## WHAT YOU ARE ASKED TO DO:
Copy out, exactly and without additions, the lines from the one that contains "Write a Blender" to the one that contains "SUN_AZ=math.radians(-22.0); SUN_EL=math.radians(32)", both ends included.

--- start of TASK INPUT ---

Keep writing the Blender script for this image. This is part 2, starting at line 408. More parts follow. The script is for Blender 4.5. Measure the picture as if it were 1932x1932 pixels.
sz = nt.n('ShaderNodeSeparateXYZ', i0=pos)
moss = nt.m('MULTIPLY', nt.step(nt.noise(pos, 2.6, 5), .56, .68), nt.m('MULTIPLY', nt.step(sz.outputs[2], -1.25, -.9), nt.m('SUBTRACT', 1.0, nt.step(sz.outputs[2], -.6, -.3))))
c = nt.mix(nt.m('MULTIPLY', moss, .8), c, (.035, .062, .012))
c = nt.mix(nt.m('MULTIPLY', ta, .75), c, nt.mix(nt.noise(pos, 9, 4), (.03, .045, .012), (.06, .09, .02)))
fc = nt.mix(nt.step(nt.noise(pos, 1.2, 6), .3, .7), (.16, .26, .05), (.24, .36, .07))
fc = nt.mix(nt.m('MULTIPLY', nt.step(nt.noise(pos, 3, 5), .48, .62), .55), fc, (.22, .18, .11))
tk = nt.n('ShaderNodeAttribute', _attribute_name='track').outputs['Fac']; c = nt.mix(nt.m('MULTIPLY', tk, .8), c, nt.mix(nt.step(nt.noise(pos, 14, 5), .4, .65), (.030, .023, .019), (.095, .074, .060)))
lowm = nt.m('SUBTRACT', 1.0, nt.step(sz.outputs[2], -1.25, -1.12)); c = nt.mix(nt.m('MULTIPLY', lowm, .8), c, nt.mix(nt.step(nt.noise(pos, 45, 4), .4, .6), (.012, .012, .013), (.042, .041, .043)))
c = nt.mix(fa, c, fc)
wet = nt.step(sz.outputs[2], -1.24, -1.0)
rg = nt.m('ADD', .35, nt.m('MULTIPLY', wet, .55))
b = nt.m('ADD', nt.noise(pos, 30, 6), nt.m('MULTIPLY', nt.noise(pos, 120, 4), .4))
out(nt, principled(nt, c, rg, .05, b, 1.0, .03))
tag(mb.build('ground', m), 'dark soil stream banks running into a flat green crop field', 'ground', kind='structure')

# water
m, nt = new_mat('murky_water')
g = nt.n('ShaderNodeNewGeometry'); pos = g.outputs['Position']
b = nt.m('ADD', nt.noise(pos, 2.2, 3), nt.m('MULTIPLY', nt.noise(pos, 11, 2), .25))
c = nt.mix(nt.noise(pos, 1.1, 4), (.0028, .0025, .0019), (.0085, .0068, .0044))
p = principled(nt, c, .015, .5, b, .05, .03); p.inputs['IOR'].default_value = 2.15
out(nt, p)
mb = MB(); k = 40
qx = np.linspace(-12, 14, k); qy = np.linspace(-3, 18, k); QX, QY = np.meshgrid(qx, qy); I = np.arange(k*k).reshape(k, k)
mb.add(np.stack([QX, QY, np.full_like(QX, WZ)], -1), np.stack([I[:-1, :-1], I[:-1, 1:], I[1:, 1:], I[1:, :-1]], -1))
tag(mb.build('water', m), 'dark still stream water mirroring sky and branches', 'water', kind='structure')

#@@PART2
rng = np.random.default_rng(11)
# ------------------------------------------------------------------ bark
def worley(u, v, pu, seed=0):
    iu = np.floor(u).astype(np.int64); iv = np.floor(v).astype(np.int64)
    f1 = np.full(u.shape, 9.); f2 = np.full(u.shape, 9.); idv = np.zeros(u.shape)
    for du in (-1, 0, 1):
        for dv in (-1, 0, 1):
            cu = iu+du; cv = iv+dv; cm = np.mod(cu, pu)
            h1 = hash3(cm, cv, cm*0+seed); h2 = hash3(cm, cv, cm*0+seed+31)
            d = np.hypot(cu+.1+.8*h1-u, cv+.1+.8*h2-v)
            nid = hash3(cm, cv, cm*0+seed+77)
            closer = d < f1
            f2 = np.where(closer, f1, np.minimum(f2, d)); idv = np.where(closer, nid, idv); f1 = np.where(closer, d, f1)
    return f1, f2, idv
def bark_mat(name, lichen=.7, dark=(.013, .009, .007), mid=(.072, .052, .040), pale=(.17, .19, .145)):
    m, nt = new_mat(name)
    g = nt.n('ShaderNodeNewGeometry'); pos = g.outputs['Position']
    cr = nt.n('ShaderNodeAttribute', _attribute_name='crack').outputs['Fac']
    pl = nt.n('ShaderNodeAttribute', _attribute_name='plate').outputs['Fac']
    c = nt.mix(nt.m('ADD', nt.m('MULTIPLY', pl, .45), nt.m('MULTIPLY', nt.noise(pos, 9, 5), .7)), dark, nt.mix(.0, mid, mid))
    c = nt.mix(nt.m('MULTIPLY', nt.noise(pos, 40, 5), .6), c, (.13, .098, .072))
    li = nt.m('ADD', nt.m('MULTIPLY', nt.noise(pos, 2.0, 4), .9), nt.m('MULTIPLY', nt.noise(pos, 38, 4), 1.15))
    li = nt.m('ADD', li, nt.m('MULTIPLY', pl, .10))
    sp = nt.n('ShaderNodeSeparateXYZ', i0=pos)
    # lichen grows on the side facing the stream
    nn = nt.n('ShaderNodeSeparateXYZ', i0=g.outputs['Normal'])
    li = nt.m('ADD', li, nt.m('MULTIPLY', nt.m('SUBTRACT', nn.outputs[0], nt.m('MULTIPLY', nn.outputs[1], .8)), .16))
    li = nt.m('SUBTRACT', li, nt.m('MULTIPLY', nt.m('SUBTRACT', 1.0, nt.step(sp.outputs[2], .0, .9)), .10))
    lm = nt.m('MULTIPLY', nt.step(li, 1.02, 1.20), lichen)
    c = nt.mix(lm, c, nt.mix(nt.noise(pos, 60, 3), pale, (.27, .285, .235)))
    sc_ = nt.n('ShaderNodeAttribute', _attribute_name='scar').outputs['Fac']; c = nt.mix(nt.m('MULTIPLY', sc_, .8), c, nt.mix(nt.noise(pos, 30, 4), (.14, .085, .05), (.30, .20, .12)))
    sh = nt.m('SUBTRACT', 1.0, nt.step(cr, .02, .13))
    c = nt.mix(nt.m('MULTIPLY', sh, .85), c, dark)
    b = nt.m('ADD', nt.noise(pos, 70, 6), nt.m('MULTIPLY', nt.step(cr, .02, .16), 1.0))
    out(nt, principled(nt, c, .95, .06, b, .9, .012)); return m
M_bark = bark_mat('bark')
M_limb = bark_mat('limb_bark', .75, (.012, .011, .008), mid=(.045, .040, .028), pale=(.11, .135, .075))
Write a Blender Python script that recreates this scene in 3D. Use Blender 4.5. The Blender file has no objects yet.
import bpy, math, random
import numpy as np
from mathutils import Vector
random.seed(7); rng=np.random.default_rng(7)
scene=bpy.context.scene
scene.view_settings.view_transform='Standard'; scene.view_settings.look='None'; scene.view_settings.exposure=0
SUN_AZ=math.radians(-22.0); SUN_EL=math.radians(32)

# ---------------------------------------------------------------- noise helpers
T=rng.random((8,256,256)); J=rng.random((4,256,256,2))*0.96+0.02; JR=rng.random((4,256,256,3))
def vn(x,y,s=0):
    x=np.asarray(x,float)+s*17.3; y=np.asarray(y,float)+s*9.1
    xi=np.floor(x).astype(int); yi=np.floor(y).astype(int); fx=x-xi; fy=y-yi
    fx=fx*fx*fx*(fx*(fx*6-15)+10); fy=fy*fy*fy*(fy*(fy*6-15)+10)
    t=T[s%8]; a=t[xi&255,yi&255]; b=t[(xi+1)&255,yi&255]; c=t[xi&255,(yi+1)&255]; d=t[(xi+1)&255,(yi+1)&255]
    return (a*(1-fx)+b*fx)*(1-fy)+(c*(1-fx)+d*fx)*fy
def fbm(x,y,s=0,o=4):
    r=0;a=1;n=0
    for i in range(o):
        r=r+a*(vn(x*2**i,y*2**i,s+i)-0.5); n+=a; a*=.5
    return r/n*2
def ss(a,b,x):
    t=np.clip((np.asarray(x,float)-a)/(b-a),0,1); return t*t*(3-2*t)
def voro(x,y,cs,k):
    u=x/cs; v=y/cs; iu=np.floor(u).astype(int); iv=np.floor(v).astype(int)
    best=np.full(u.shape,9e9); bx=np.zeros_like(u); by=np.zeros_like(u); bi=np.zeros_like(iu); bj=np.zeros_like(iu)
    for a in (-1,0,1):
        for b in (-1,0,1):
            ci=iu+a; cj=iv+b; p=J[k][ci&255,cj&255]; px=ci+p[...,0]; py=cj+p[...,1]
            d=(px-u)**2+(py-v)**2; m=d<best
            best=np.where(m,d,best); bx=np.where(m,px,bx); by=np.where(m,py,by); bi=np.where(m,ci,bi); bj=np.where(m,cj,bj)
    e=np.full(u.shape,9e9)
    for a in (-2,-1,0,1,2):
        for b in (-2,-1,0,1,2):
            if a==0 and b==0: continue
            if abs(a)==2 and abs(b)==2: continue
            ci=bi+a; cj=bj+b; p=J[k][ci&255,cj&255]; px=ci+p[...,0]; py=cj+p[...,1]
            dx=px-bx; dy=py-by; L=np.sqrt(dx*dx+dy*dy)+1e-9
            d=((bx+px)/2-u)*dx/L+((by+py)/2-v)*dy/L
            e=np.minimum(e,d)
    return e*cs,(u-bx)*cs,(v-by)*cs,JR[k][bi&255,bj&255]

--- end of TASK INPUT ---

## SOLVED EXERCISE:
Write a Blender Python script that recreates this scene in 3D. Use Blender 4.5. The Blender file has no objects yet.
import bpy, math, random
import numpy as np
from mathutils import Vector
random.seed(7); rng=np.random.default_rng(7)
scene=bpy.context.scene
scene.view_settings.view_transform='Standard'; scene.view_settings.look='None'; scene.view_settings.exposure=0
SUN_AZ=math.radians(-22.0); SUN_EL=math.radians(32)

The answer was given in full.